* _WHAT TO DO_
Go through the material below and copy all lines with "parts".

* _MATERIAL SUPPLIED_
____________________

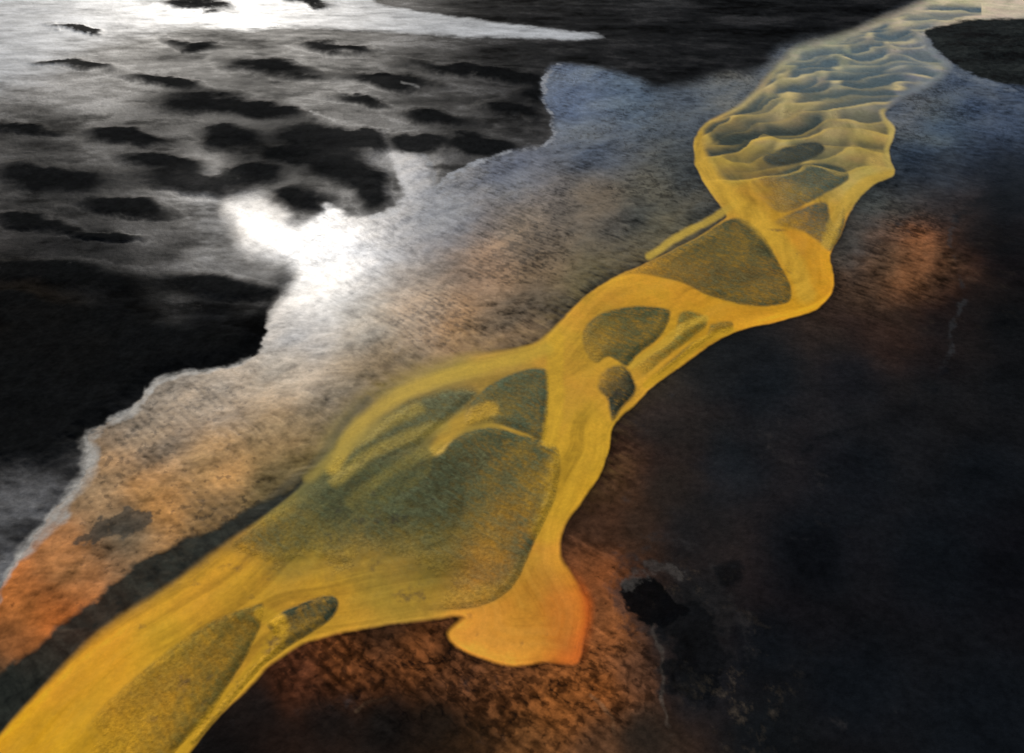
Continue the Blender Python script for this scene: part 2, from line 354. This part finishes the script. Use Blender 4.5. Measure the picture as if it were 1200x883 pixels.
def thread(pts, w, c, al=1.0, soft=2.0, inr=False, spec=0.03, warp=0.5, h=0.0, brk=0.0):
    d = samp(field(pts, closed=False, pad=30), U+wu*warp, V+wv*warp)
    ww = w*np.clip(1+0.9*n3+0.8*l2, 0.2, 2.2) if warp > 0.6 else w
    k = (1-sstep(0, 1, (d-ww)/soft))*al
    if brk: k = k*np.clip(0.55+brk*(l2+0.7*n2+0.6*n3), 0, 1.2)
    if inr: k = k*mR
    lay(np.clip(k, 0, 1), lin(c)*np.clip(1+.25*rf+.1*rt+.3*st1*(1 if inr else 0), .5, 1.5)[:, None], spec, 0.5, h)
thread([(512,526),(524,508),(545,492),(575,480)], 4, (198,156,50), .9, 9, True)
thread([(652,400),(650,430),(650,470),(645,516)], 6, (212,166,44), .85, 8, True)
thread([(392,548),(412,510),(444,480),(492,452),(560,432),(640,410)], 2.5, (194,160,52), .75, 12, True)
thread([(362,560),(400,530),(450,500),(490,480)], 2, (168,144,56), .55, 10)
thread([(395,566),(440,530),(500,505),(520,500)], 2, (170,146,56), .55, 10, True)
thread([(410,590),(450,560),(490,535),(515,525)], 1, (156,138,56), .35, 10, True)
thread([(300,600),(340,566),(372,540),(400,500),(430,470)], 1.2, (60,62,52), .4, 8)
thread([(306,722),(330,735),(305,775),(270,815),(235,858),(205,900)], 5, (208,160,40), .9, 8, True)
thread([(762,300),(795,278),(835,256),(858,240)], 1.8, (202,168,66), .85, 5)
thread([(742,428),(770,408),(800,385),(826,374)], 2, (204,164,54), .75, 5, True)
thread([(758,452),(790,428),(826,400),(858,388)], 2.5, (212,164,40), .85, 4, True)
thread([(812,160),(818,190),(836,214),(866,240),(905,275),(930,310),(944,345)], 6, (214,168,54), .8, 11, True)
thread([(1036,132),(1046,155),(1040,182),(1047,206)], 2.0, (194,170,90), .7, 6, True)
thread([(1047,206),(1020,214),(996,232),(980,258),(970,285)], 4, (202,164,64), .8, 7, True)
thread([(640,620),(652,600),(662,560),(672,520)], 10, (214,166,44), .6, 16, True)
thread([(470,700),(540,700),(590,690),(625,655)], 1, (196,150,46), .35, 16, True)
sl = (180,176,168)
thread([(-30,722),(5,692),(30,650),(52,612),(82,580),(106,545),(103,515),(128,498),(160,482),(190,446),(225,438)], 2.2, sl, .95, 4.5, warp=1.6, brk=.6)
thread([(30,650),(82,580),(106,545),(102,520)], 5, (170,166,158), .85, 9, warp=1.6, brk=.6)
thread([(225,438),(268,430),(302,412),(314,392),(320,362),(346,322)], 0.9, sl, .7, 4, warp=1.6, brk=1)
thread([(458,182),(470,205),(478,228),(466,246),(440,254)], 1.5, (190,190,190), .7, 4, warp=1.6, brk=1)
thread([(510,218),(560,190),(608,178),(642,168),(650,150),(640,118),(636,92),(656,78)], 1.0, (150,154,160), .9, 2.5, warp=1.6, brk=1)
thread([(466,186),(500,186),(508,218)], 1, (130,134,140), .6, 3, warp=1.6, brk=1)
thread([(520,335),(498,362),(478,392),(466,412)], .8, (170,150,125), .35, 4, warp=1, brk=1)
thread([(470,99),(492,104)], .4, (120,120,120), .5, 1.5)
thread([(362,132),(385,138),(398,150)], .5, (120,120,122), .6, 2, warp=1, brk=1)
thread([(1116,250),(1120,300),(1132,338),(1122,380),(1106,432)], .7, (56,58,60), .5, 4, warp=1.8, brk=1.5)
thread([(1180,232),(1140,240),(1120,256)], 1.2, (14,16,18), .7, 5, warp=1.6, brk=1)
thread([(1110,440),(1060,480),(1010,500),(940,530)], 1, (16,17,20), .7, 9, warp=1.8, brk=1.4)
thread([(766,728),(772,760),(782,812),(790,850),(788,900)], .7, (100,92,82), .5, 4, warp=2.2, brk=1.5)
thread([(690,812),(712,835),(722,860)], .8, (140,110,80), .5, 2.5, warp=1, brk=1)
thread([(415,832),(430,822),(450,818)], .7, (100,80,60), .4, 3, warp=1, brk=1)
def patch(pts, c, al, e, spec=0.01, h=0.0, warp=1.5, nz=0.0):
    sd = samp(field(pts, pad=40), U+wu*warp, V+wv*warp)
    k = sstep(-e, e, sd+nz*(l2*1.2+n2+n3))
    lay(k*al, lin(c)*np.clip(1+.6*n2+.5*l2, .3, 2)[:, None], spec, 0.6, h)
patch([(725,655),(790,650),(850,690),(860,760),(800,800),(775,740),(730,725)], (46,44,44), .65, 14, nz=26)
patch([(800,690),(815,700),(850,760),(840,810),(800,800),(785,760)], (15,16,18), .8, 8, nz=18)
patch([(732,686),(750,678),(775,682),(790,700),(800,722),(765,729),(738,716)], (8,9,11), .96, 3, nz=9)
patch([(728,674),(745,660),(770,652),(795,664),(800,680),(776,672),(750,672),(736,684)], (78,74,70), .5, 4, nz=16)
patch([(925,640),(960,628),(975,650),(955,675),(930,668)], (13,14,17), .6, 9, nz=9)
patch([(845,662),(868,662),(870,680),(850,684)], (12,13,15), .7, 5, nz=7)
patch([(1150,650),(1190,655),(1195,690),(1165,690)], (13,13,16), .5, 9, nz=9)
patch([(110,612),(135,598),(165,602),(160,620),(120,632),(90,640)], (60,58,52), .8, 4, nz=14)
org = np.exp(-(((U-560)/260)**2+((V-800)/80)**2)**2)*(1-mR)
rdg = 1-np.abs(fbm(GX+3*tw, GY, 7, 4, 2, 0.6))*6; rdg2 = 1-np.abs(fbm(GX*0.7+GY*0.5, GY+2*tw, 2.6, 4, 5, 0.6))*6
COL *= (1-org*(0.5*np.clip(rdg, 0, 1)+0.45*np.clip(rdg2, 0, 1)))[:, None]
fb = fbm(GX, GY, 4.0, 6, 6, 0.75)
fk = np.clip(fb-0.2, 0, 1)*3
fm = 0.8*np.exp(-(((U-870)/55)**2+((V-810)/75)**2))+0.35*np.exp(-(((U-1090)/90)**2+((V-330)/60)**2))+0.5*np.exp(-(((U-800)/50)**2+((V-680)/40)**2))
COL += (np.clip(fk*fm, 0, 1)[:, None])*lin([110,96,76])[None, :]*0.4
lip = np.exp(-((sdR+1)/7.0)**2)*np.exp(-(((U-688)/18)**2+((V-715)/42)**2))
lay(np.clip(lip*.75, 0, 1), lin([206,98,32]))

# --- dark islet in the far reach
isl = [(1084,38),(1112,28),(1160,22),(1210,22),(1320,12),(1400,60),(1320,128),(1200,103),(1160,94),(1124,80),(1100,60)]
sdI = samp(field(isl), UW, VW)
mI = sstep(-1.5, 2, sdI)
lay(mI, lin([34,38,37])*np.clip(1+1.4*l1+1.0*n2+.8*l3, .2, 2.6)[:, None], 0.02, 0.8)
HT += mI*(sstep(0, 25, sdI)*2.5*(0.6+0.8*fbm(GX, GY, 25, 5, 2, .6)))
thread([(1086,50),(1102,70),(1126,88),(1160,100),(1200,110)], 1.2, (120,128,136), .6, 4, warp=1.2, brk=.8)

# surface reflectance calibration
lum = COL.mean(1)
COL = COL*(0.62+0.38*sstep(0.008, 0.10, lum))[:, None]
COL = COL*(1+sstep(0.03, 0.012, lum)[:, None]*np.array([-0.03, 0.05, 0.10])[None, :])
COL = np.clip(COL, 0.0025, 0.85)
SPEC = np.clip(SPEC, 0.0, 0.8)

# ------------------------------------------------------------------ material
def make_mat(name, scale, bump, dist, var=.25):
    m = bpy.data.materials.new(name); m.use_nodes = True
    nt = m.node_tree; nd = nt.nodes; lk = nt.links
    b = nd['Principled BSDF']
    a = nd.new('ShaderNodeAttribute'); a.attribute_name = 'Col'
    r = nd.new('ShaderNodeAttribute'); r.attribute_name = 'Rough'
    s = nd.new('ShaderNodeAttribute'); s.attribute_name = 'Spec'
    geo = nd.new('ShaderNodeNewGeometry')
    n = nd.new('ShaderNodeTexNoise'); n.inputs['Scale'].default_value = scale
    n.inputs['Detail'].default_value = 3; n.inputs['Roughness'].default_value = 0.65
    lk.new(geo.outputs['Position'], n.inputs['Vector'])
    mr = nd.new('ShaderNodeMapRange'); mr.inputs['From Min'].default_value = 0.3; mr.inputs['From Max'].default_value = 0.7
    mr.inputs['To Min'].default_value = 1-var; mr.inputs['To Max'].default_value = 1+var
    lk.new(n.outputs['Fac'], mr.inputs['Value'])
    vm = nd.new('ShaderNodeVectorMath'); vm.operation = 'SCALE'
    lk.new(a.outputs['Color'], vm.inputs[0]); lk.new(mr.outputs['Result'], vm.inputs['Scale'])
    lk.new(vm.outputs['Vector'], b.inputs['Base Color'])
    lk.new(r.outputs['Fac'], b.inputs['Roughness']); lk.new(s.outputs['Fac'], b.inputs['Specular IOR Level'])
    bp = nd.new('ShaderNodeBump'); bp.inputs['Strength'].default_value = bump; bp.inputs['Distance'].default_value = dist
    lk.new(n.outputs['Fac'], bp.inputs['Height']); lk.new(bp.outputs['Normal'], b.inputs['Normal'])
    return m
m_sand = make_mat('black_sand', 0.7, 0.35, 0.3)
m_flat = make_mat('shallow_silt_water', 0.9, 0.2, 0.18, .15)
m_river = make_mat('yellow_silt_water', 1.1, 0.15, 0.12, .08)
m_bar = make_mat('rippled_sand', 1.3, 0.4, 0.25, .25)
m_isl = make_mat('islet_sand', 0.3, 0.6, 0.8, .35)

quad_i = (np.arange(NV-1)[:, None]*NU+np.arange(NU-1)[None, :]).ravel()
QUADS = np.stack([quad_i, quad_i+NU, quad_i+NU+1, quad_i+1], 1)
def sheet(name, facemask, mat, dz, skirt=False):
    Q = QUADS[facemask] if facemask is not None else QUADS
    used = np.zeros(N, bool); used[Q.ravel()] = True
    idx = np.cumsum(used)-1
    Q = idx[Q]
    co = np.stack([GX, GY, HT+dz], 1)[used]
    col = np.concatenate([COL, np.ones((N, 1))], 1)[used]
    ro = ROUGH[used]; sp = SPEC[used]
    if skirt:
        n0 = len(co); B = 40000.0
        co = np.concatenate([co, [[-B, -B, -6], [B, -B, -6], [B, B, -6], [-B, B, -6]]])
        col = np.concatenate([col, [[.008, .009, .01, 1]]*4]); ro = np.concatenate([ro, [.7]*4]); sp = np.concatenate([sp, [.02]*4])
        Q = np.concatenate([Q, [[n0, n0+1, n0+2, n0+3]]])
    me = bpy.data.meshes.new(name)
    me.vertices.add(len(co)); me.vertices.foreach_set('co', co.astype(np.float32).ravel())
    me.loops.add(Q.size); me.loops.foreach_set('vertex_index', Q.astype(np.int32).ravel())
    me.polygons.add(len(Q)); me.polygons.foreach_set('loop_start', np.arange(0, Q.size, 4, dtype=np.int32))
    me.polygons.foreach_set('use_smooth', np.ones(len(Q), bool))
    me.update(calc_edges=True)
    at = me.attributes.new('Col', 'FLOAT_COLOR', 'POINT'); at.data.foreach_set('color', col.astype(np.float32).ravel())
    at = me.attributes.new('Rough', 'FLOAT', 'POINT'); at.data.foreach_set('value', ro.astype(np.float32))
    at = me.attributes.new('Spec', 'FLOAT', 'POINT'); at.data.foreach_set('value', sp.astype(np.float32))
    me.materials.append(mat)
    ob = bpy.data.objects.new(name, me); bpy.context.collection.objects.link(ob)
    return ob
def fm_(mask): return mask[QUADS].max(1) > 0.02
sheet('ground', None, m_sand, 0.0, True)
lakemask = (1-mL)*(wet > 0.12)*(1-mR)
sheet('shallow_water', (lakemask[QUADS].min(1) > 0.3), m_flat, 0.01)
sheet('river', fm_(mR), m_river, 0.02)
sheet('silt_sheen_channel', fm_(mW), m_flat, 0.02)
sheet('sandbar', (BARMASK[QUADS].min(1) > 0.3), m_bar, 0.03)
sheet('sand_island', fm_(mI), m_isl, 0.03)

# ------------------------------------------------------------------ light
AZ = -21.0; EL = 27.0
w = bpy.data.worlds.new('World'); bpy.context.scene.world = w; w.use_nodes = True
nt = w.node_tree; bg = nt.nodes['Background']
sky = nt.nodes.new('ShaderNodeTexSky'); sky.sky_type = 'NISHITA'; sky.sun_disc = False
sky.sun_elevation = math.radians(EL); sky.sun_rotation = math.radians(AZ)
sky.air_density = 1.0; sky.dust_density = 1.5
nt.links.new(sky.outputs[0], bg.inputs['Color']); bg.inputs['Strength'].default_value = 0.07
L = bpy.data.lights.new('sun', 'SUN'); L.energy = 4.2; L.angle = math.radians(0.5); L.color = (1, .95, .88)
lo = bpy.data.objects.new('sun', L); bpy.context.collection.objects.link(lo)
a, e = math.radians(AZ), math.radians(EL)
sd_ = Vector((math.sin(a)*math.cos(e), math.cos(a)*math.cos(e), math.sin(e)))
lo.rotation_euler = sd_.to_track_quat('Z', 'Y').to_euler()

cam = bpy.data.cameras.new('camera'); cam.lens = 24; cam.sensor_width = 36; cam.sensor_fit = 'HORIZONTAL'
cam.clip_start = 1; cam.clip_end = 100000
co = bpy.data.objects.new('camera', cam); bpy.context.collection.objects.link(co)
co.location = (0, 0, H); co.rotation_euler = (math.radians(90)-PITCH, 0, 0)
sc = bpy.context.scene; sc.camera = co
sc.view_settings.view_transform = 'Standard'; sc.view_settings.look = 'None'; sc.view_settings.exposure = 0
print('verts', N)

____________________

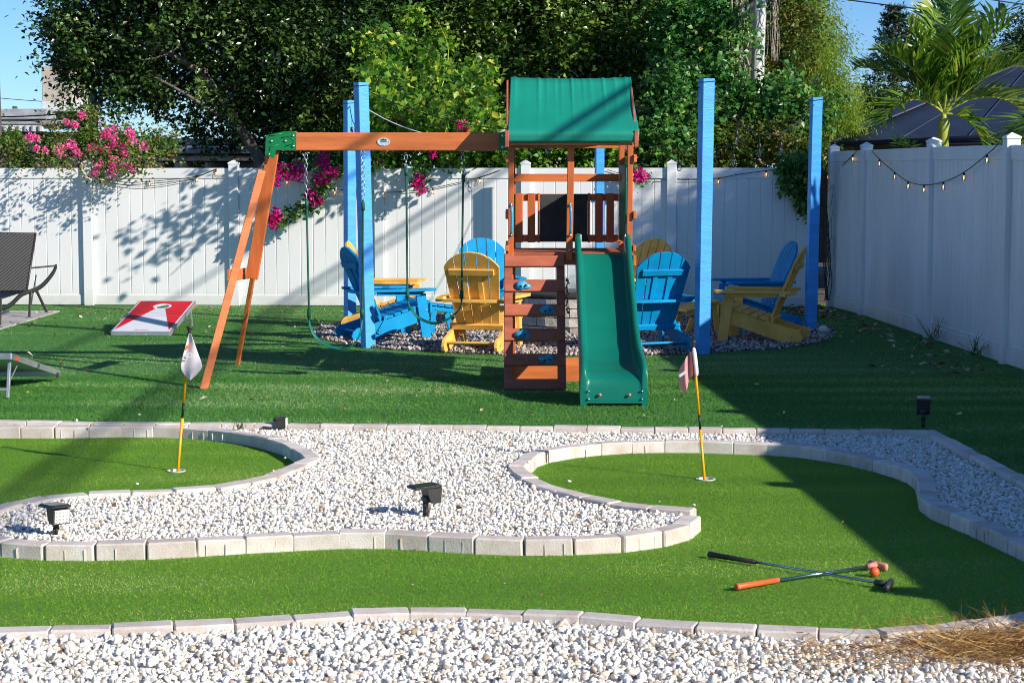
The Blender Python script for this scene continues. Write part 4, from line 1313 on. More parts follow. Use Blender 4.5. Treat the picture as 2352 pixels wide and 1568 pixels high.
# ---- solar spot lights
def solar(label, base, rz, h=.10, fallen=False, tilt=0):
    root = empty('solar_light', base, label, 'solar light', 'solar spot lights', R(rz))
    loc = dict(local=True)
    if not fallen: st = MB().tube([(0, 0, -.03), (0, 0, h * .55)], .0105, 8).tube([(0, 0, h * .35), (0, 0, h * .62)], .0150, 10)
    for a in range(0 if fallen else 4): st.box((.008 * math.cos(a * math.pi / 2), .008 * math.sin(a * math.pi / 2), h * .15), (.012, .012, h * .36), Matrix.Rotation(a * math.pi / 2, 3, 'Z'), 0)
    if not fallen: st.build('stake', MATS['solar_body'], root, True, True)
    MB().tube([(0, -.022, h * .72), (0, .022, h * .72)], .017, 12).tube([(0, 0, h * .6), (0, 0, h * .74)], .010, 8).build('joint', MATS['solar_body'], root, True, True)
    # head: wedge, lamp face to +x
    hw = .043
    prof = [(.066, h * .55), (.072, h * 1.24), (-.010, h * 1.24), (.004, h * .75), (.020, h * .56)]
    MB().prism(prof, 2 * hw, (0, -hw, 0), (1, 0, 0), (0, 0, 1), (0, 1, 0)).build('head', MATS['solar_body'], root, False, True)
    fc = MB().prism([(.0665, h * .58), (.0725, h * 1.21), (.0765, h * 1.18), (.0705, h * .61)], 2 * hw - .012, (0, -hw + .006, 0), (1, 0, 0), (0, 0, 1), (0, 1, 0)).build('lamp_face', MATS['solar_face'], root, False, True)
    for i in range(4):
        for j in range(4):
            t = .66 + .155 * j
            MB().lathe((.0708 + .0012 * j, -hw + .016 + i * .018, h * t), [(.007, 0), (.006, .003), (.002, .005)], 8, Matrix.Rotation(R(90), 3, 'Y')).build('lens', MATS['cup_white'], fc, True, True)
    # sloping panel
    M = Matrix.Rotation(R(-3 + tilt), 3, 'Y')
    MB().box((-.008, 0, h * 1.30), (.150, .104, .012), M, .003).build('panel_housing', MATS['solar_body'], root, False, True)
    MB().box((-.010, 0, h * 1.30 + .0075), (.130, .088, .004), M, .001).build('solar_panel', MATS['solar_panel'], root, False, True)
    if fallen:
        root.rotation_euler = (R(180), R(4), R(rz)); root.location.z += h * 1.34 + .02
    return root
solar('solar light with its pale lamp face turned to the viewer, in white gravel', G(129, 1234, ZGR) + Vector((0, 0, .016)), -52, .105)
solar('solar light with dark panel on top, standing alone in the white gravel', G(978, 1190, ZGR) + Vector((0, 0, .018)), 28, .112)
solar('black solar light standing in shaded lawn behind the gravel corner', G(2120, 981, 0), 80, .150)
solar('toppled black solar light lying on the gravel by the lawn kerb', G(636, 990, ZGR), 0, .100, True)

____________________

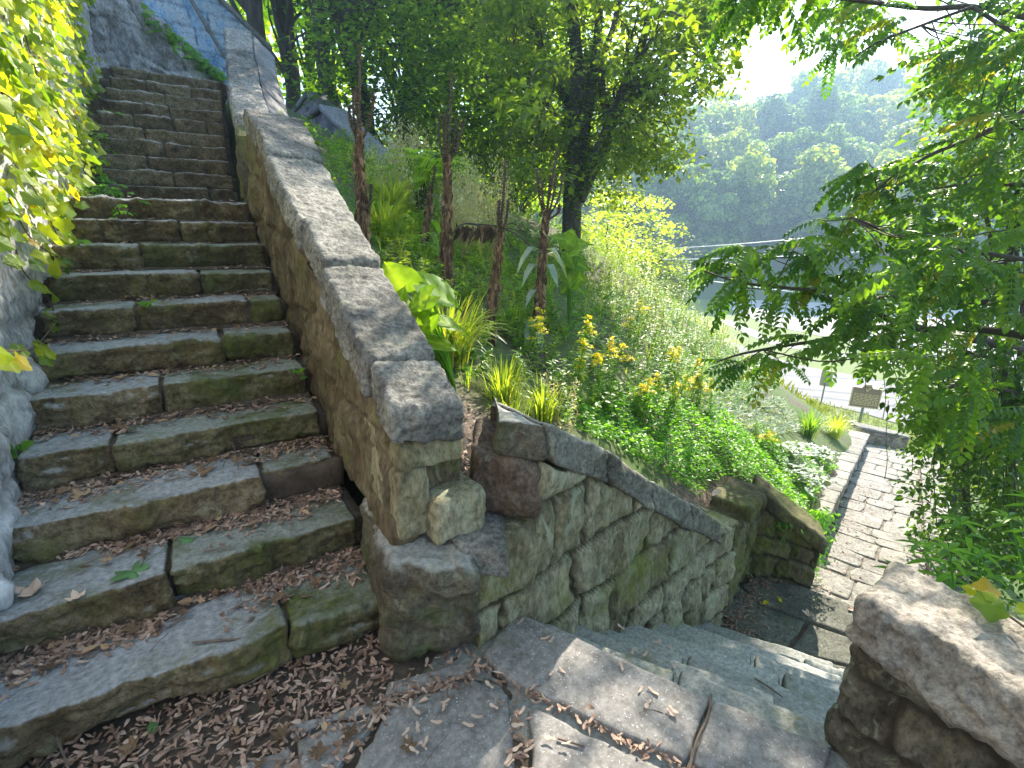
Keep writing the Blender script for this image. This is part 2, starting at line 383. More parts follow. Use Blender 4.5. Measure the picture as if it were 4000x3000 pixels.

____________________

* _ANSWER BELOW_
The Blender Python script for this scene continues. Write part 4, from line 1313 on. More parts follow. Use Blender 4.5. Treat the picture as 2352 pixels wide and 1568 pixels high.
Keep writing the Blender script for this image. This is part 2, starting at line 383. More parts follow. Use Blender 4.5. Measure the picture as if it were 4000x3000 pixels.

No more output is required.